2 min

Last week, Amazon Web Services announced that it will open 30 new Local Zones worldwide in the next two years. In a conversation Techzine had with AWS, it emerged that AWS will open Local Zones in at least eleven European countries; Austria, Belgium, Czech Republic, Denmark, Finland, Germany, Greece, Netherlands, Norway, Poland and Portugal.

With this announcement, AWS will increase its presence on the European continent. In 2022 and 2023, all Local Zones will be built and made available. These Local Zones are in addition to the new regions that are already planned or may still be announced.

We have already described what AWS Local Zones are. AWS Local Zones make it possible to make applications available to customers that require low latency. Not every company can be located close to an AWS region. If you look at the current AWS regions in Europe, they are located in Frankfurt, Ireland, London, Milan, Paris and Stockholm. Most companies in Europe can connect to AWS within 20ms, which is fast enough. However, for companies with critical database solutions or companies trading on the stock exchange, every millisecond counts. AWS came up with Local Zones to solve this because AWS cannot possibly build a complete region in every country.

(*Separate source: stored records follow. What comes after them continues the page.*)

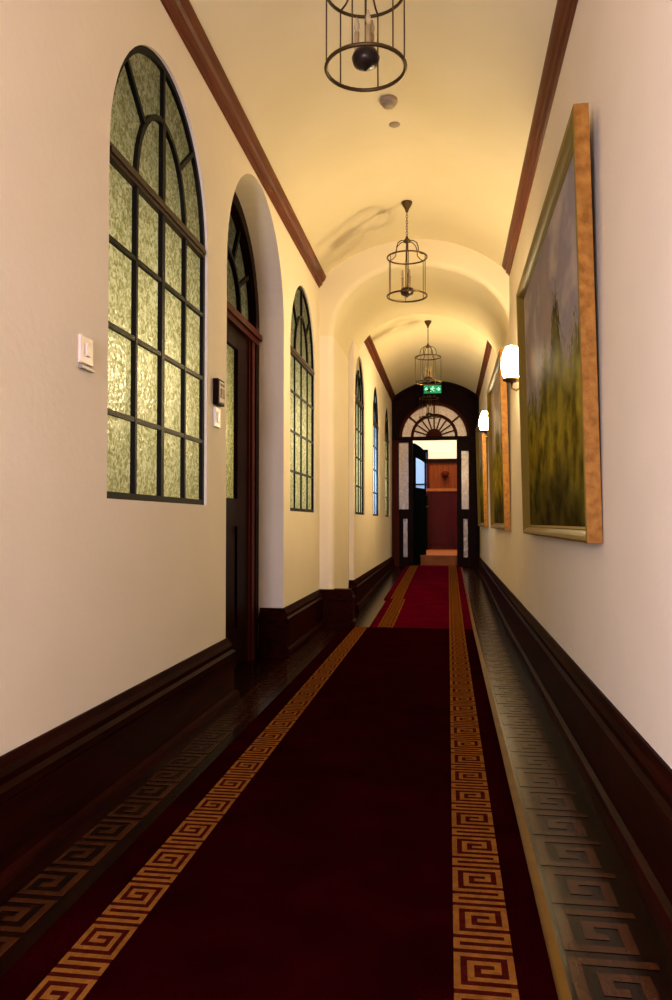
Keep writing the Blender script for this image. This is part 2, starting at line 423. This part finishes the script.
# ------------------------------------------------------------------ niche door (door_1)
d = empty('door_1', (XL-.225, (NI[0]+NI[1])/2, 0)); tag(d, 'dark wooden door with glass and arched fanlight in the left niche', kind='structure')
r = (NI[1]-NI[0])/2; HS = 2.335
f = MB(); con = [(-r,0)] + arc_pts(0,HS,r,0,PI,28) + [(r,0)]
rib_path(f, 0, con, .09, .09, off=-.04); f.build('frame', M['door'], d)
f = MB(); f.box(-.05,.055,-r+.03,r-.03,2.20,2.30); f.box(.05,.075,-r+.03,r-.03,2.235,2.275); f.build('transom', M['post'], d)
f = MB(); ri = .34
rib_path(f, 0, arc_pts(0,2.34,ri,0,PI,18), .028, .03)
f.box(-.015,.015,-.015,.015,2.30,2.68)
for a in (PI/6, PI/3, PI/2, 2*PI/3, 5*PI/6):
    rib_path(f, 0, [(-ri*math.cos(a), 2.34+ri*math.sin(a)), (-(r-.05)*math.cos(a), HS+(r-.05)*math.sin(a))], .026, .026)
f.build('fanlight_bars', M['iron'], d)
g = MB(); g.face([(-.014,a,b) for a, b in [(-r,2.28)] + arc_pts(0,HS,r,0,PI,28) + [(r,2.28)]]); g.build('fanlight_glass', M['glass'], d)
f = MB()
for s in (-1, 1): f.box(-.05,.03,min(s*(r-.08),s*.50),max(s*(r-.08),s*.50),.0,2.20); f.box(.03,.045,min(s*.53,s*.60),max(s*.53,s*.60),.0,2.20)
f.build('door_post', M['post'], d)
lf = MB(); a, b, st = -.495, .495, .25
lf.box(-.03,.02,a,a+st,.02,2.20); lf.box(-.03,.02,b-st,b,.02,2.20)
for (za,zb) in ((.02,.26),(.92,1.10),(2.08,2.20)): lf.box(-.03,.02,a+st,b-st,za,zb)
lf.box(-.02,.005,a+st,b-st,.26,.92); lf.box(-.02,.014,a+st+.05,b-st-.05,.32,.86)
leaf = lf.build('door_leaf', M['door'], d)
g = MB(); g.face([(-.008,a+st,1.10),(-.008,b-st,1.10),(-.008,b-st,2.08),(-.008,a+st,2.08)]); g.build('glass', M['glass'], leaf)
h = MB(); y = -.42; h.box(.02,.026,y-.02,y+.02,.95,1.13); h.tube([(.026,y,1.06),(.065,y,1.06),(.07,y+.02,1.06),(.07,y+.11,1.06)], .008)
h.build('handle', M['brass'], leaf)
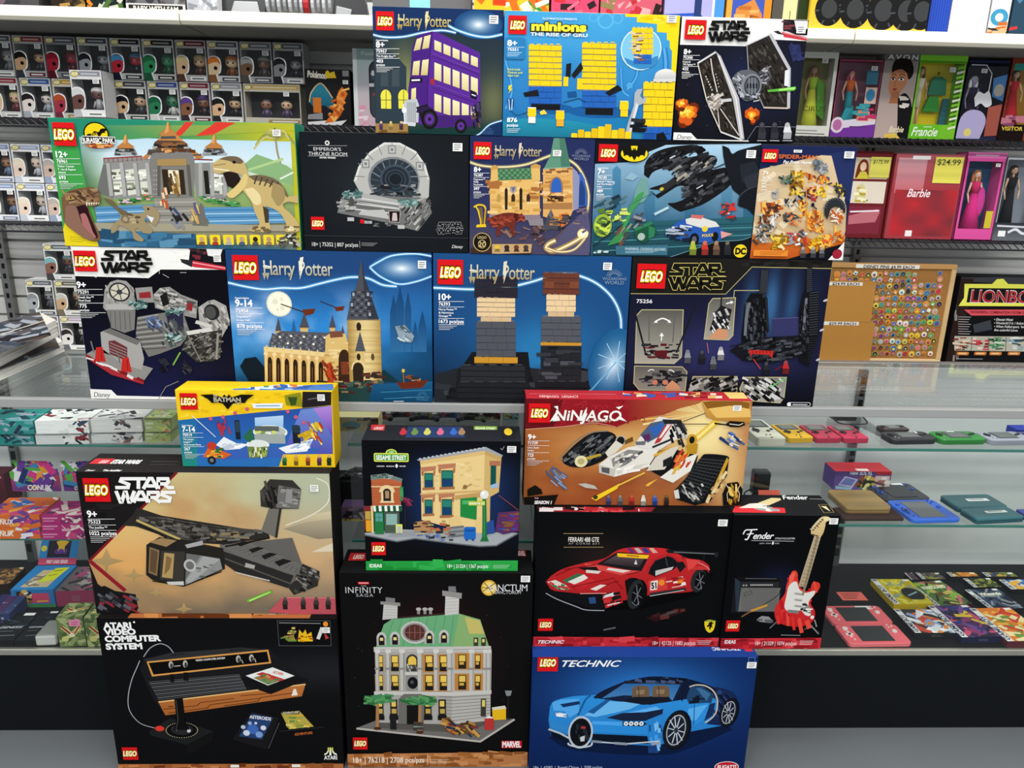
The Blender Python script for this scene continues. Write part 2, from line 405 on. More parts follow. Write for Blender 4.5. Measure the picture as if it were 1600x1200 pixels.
def lego(a, x, y, w, h):
    """the red square mark with white lettering edged in yellow and black"""
    a.R(x, y, x+w, y+h, 'd9181e'); b = y+h*.69; p = (x+w*.07, b, h*.37, w*.86)
    for bo, c, e in ((.14, '16100c', .03), (.085, 'f6d21c', .015), (.012, 'ffffff', 0)):
        a.T('LEGO', x+w*(.1-e), b+h*e*.5, h*(.37+e), w*(.8+2*e), c, bo, .22, .98)
def starwars(a, x, y, w, h, c, line=None):
    """two rows of heavy block letters, the first and last letters running out sideways"""
    H = h*.46; U = w/4.3
    def st(pts, ox, oy, ww, col, k):
        a.L([(x+(ox+px)*U, oy+H*(1-py)) for px, py in pts], k, col)
    S = [(1.2, .88), (.45, .88), (.38, .66), (.95, .4), (.9, .12), (0, .12)]
    A = [(0, 0), (.42, .9), (.62, .9), (1.02, 0)]; A2 = [(.25, .26), (.8, .26)]
    Rr = [(.12, 0), (.12, .88), (.78, .88), (.84, .62), (.7, .44), (.12, .44)]; R2 = [(.5, .44), (.85, .12), (1.25, .12)]
    Wd = [(0, 1), (.32, .05), (.42, .05), (.62, .9), (.72, .9), (.92, .05), (1.02, .05), (1.32, 1)]
    S2 = [(1.25, .88), (.35, .88), (.28, .66), (.85, .4), (.8, .12), (.12, .12)]
    def rows(col, k):
        st(S, 0, y, 0, col, k); st([(1.1, .88), (2.2, .88)], 0, y, 0, col, k); st([(1.65, .9), (1.65, 0)], 0, y, 0, col, k)
        st(A, 2.0, y, 0, col, k); st(A2, 2.0, y, 0, col, k); st(Rr, 2.95, y, 0, col, k); st(R2, 2.95, y, 0, col, k)
        y2 = y+h*.54
        st(Wd, .05, y2, 0, col, k); st(A, 1.3, y2, 0, col, k); st(A2, 1.3, y2, 0, col, k); st(Rr, 2.25, y2, 0, col, k)
        st([(.5, .44), (.98, 0)], 2.25, y2, 0, col, k); st(S2, 3.05, y2, 0, col, k)
    k = H*.315
    if line: rows(line, k*1.3); rows(c, k*.95)
    else: rows(c, k)
def harry(a, x, y, w, h, c='e8e6d8', c2='a8a48e'):
    """condensed storybook lettering with spiked feet and a lightning-bolt P"""
    a.T('Harry Potter', x, y, h*.8, w, c, .006, 0, .95, c2=c2)
    k = h/10
    for px, d in ((0, 6), (.045, 6), (.125, 0), (.36, 2.5)): a.P([(x+w*px-k, y-k), (x+w*px+k*1.4, y-k), (x+w*px+k*.2, y+k*d*.5)], c2)
    px = x+w*.535; a.P([(px-k*.6, y-h*.95), (px+k*1.4, y-h*1.0), (px+k*.6, y-h*.45), (px+k*1.6, y-h*.45), (px-k*.8, y+k*3), (px-k*.2, y-k*2.2), (px-k*1.2, y-k*2.2)], c)
    a.L([(x-w*.012, y-h*.45), (x+w*.02, y-h*.5), (x+w*.1, y-h*.42)], k*.8, c)
def spec(a, x, y, age, num, name, pcs, c='ffffff', s=1.0, w=62, pre=None):
    """age, number, title and piece count down the side of the box, flush with its edge"""
    yy = y; u0 = a.m(x, y)[0]; X = lambda q: x if a.unit else x+(u0-a.m(x, q)[0])/a.sc(x, q)[0]
    def rule(q, ln=w, t=.9, cc=c): a.L([(X(q), q), (X(q)+ln*s, q)], t*s, cc)
    if pre: a.T(pre, X(yy-17*s), yy-17*s, 4.5*s, None, c, .01)
    a.T(age, X(yy), yy, 15*s, None, c, .03); yy += 4*s
    rule(yy); yy += 10*s; a.T(num, X(yy), yy, 8*s, None, c, .015); yy += 3.5*s
    rule(yy); yy += 8*s
    for ln in name: a.T(ln, X(yy), yy, 5*s, None, c, .012); yy += 8*s
    yy -= 4*s; rule(yy); yy += 11*s
    p = pcs.split('|'); a.T(p[0], X(yy), yy, 8.5*s, None, c, .02)
    if len(p) > 1: yy += 8.5*s; a.T(p[1], X(yy), yy, 5.5*s, None, c, .015)
    yy += 4*s; rule(yy)
    for i in range(3): yy += 4*s; rule(yy, w*.7-8*i, 1.3, mixc(c, '808080', .4))
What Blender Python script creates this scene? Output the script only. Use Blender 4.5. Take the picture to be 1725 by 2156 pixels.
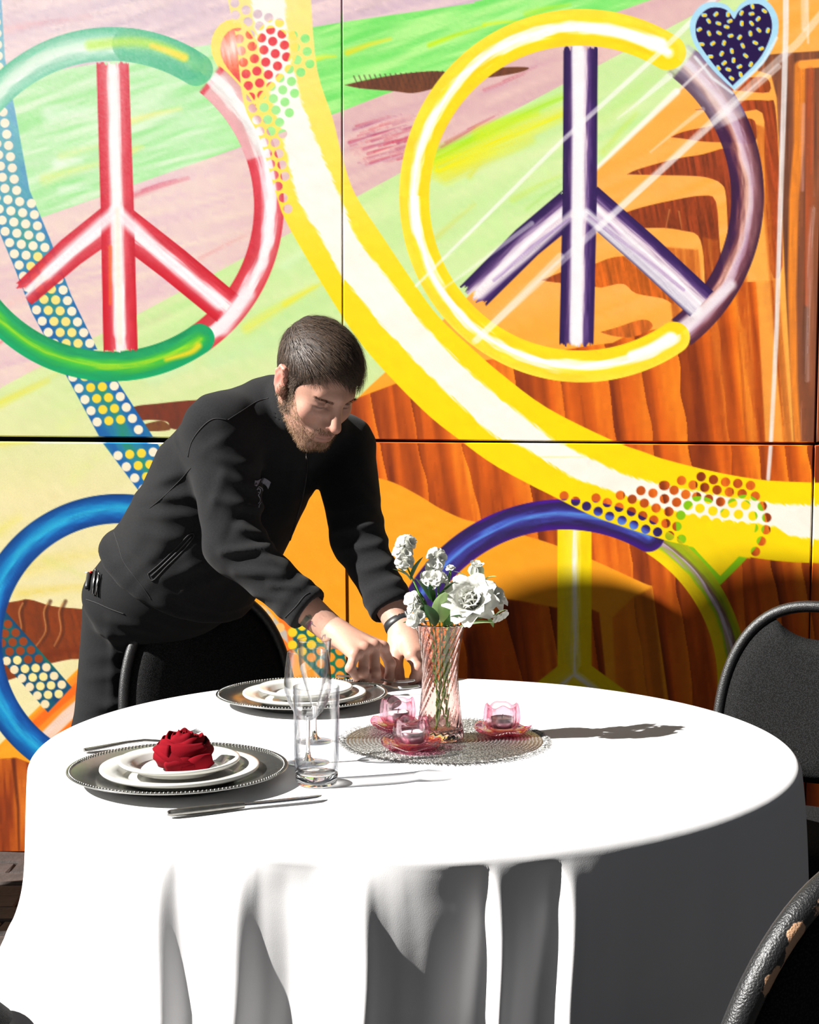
import bpy, bmesh, math, random
import numpy as np
from mathutils import Vector, Matrix
random.seed(4)
scene = bpy.context.scene
for o in list(bpy.data.objects): bpy.data.objects.remove(o, do_unlink=True)
# ------------------------------------------------------------------ camera
F_PX, CAM_H, PITCH = 3017.0, 1.267, math.radians(3.36)
cam_data = bpy.data.cameras.new('camera'); cam = bpy.data.objects.new('camera', cam_data)
scene.collection.objects.link(cam); scene.camera = cam
cam_data.sensor_fit = 'VERTICAL'; cam_data.sensor_height = 36.0; cam_data.lens = F_PX * 36.0 / 2156.0
cam.location = (0, 0, CAM_H); cam.rotation_euler = (math.radians(90) - PITCH, 0, 0)
cam_data.clip_start = .05; cam_data.clip_end = 200
# ------------------------------------------------------------------ sky and sun
SUN_AZ, SUN_EL = 16.5, 38.5          # light travels to +X, turned SUN_AZ towards +Y
world = bpy.data.worlds.new('sky'); scene.world = world; world.use_nodes = True
wn = world.node_tree; wn.nodes.clear()
w_out = wn.nodes.new('ShaderNodeOutputWorld'); w_bg = wn.nodes.new('ShaderNodeBackground'); w_sky = wn.nodes.new('ShaderNodeTexSky')
w_sky.sky_type = 'NISHITA'; w_sky.sun_disc = False; w_sky.sun_elevation = math.radians(SUN_EL)
w_sky.sun_rotation = math.radians(-90 - SUN_AZ + 0); w_sky.air_density = 1.0; w_sky.dust_density = 1.5; w_sky.ozone_density = 1.0
w_hsv = wn.nodes.new('ShaderNodeHueSaturation'); w_hsv.inputs['Saturation'].default_value = .35
wn.links.new(w_sky.outputs[0], w_hsv.inputs['Color']); wn.links.new(w_hsv.outputs[0], w_bg.inputs[0]); wn.links.new(w_bg.outputs[0], w_out.inputs[0])
w_bg.inputs[1].default_value = .029
sun_d = bpy.data.lights.new('sun', 'SUN'); sun = bpy.data.objects.new('sun', sun_d); scene.collection.objects.link(sun)
sun_d.energy = 15.6; sun_d.angle = math.radians(.53); sun_d.color = (1.0, .975, .935)
ca, sa, ce, se = math.cos(math.radians(SUN_AZ)), math.sin(math.radians(SUN_AZ)), math.cos(math.radians(SUN_EL)), math.sin(math.radians(SUN_EL))
SUN_DIR = Vector((ca * ce, sa * ce, -se))
sun.rotation_euler = SUN_DIR.to_track_quat('-Z', 'Y').to_euler(); sun.location = (-6, -1, 6)
scene.cycles.transparent_max_bounces = 40; scene.cycles.transmission_bounces = 16; scene.cycles.max_bounces = 16
scene.view_settings.view_transform = 'Standard'; scene.view_settings.look = 'None'
scene.view_settings.exposure = 0.0; scene.view_settings.gamma = 1.0; scene.view_settings.use_curve_mapping = False
# ------------------------------------------------------------------ geometry helpers
def P(px, py, Y):
    a = (px - 862.5) / F_PX; b = (1078 - py) / F_PX
    d = Vector((a, math.cos(PITCH) + b * math.sin(PITCH), -math.sin(PITCH) + b * math.cos(PITCH)))
    d *= Y / d.y
    return Vector((d.x, d.y, d.z + CAM_H))
def PZ(px, py, z):
    a = (px - 862.5) / F_PX; b = (1078 - py) / F_PX
    d = Vector((a, math.cos(PITCH) + b * math.sin(PITCH), -math.sin(PITCH) + b * math.cos(PITCH)))
    d *= (z - CAM_H) / d.z
    return Vector((d.x, d.y, z))
COL = scene.collection
def srgb(r, g, b):
    f = lambda c: (c / 255.0 / 12.92) if c <= 10.31 else ((c / 255.0 + .055) / 1.055) ** 2.4
    return (f(r), f(g), f(b), 1.0)
def new_mat(name, col=(128, 128, 128), rough=.5, metal=0.0, spec=.5, noise=None, bump=None, **kw):
    """Principled material with a noise-driven colour variation and noise bump."""
    m = bpy.data.materials.new(name); m.use_nodes = True; nt = m.node_tree
    b = nt.nodes['Principled BSDF']
    c = srgb(*col) if max(col) > 1.01 or isinstance(col[0], int) else (*col, 1.0)
    b.inputs['Base Color'].default_value = c
    b.inputs['Roughness'].default_value = rough; b.inputs['Metallic'].default_value = metal
    b.inputs['Specular IOR Level'].default_value = spec
    tc = nt.nodes.new('ShaderNodeTexCoord')
    if noise:
        sc, amt = noise[0], noise[1]
        n = nt.nodes.new('ShaderNodeTexNoise'); n.inputs['Scale'].default_value = sc; n.inputs['Detail'].default_value = 5
        nt.links.new(tc.outputs['Object'], n.inputs['Vector'])
        cr = nt.nodes.new('ShaderNodeValToRGB')
        cr.color_ramp.elements[0].position = .3; cr.color_ramp.elements[1].position = .7
        lo = tuple(max(0, v * (1 - amt)) for v in c[:3]); hi = tuple(min(1, v * (1 + amt)) for v in c[:3])
        cr.color_ramp.elements[0].color = (*lo, 1); cr.color_ramp.elements[1].color = (*hi, 1)
        nt.links.new(n.outputs['Fac'], cr.inputs['Fac']); nt.links.new(cr.outputs['Color'], b.inputs['Base Color'])
    if bump:
        n2 = nt.nodes.new('ShaderNodeTexNoise'); n2.inputs['Scale'].default_value = bump[0]; n2.inputs['Detail'].default_value = 4
        nt.links.new(tc.outputs['Object'], n2.inputs['Vector'])
        bp = nt.nodes.new('ShaderNodeBump'); bp.inputs['Strength'].default_value = bump[1]; bp.inputs['Distance'].default_value = bump[2] if len(bump) > 2 else .002
        nt.links.new(n2.outputs['Fac'], bp.inputs['Height']); nt.links.new(bp.outputs['Normal'], b.inputs['Normal'])
    for k, v in kw.items(): b.inputs[k].default_value = v
    return m
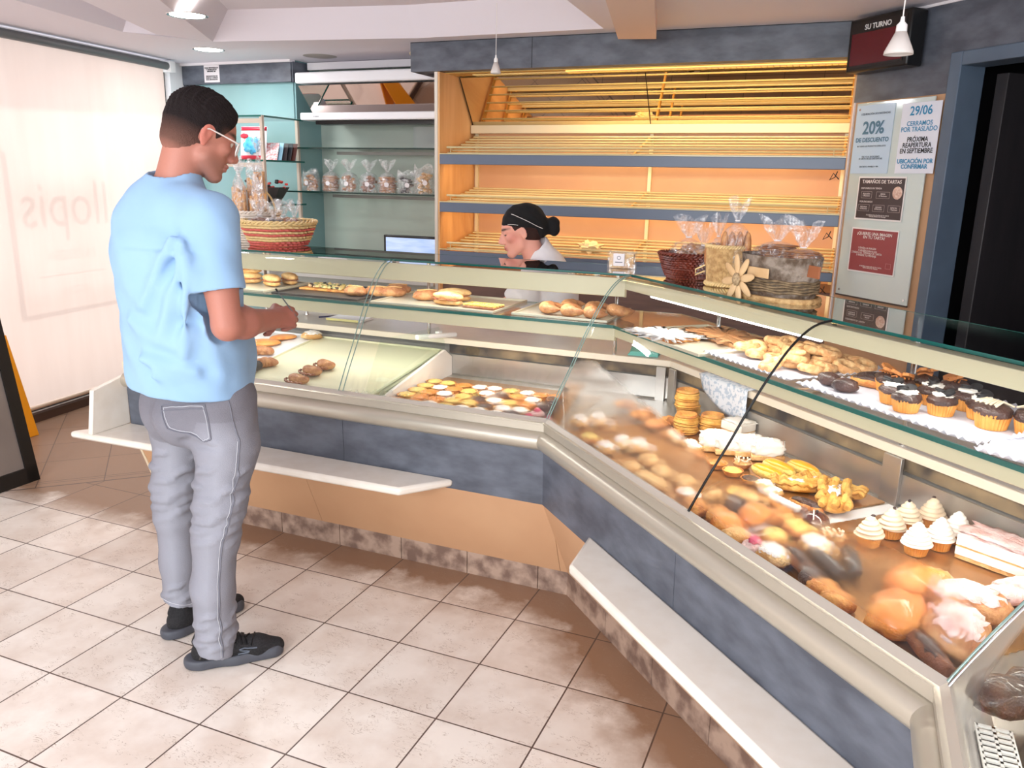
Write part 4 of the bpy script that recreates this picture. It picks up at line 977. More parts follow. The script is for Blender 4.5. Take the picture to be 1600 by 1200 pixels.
KIND = {
 'cupb': (k_cup_b, 'cupcake'), 'cupw': (k_cup_w, 'cupcake'), 'ccb': (k_ccbis, 'cupcake'), 'ccc': (k_cccook, 'cupcake'), 'ccd': (k_ccdriz, 'cupcake'),
 'don': (k_donut, 'sugared_dough_ring'), 'bar': (k_stickd, 'dough_stick'), 'croi': (k_croi, 'croissant'), 'croich': (k_croich, 'chocolate_croissant'), 'moon': (k_moon, 'half_moon_pastry'),
 'tw': (tartk(F_white), 'cream_tart'), 'ty': (tartk(F_custard), 'custard_tart'), 'tc': (tartk(F_choc), 'chocolate_tart'), 'to': (tartk(F_orange), 'glazed_tart'), 'ts': (tartk(F_sugar, F_pale), 'sugar_tart'),
 'bsug': (bun(F_pale, .042, .036, .02, .2, F_sugar), 'sugar_bun'), 'bpale': (bun(F_pale, .036, .032, .018), 'pale_bun'), 'bgold': (bun(F_gold, .036, .03, .02, .25), 'golden_bun'),
 'borg': (bun(F_orange, .045, .036, .026, .12, fr=1.6), 'glazed_bun'), 'bdark': (bun(F_choc, .04, .03, .022, .15), 'chocolate_bun'), 'byel': (bun(F_gold, .038, .034, .016, .15, F_custard), 'custard_bun'),
 'bwalnut': (bun(F_pale, .034, .03, .014, .2, F_white), 'cream_pastry'), 'bigor': (bun(F_orange, .075, .05, .036, .22, fr=2.6), 'large_glazed_pastry'), 'bigpale': (bun(F_brown, .08, .052, .034, .2, F_palep, fr=2.2), 'large_sugared_pastry'),
 'palm': (k_palm, 'puff_palmier'), 'vol': (k_vol, 'puff_pastry_case'), 'slice': (k_block(.085, .075, .06), 'cream_cake_slice'), 'block': (k_block(.15, .085, .062, F_palep), 'sponge_cake_block'),
 'mer': (k_mering, 'meringue_slice'), 'eyel': (k_ecl(F_custard, F_yellow, 0), 'yolk_eclair'), 'echo': (k_ecl(F_gold, F_choc, 0), 'chocolate_eclair'), 'erope': (k_ecl(F_gold, 'rope'), 'cream_rope_eclair'),
 'latt': (k_latt, 'puff_strip_pastry'), 'ball': (k_ball, 'chocolate_ball_cake'), 'nut': (k_nut, 'nut_tart'), 'sand': (k_sand, 'filled_sandwich'), 'roll': (k_roll, 'bread_roll'),
 'lpink': (k_log(F_palep, F_sugar), 'pink_sugar_roll'), 'lblack': (k_log(F_black), 'chocolate_log'), 'lbrown': (k_log(F_dkbrown, F_choc), 'brown_log'), 'rose': (k_rose, 'rose_cream_cake'),
 'sug': (k_sheet(.20, .15, .014, F_gold, F_sugar), 'sugared_sheet_cake'), 'sheet': (k_sheet(.30, .16, .016, food_mat('sponge_top', (190, 128, 78), (206, 150, 100), ns=14)), 'plain_sheet_cake'),
 'pizza': (k_pizza, 'vegetable_pizza'), 'lat2': (k_lattice, 'lattice_tart'),
 'flat': (bun(F_orange, .08, .05, .016, .08, fr=1.3), 'flat_orange_pastry'), 'ring': (bun(F_pale, .055, .05, .02, .2, F_sugar, fr=1.8), 'sugared_ring_bun'),
}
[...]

A Local Zone is a data center where customers can host infrastructure that requires low latency. Therefore, the intention is not to place the entire infrastructure in such a local zone. That is why AWS only offers a limited number of services in a Local Zone. In addition, the price point of a Local Zone is higher than that of a region. Because Local Zones are smaller, by AWS standards, the local zones are dependent on a region that is located nearby.

When exactly the Local Zones will become available is unclear, it will happen somewhere in the next 24 months. We can conclude that the chance is small that AWS will open full-fledged regions in smaller countries that get Local Zones. For example, the Netherlands, Belgium, Denmark and Portugal.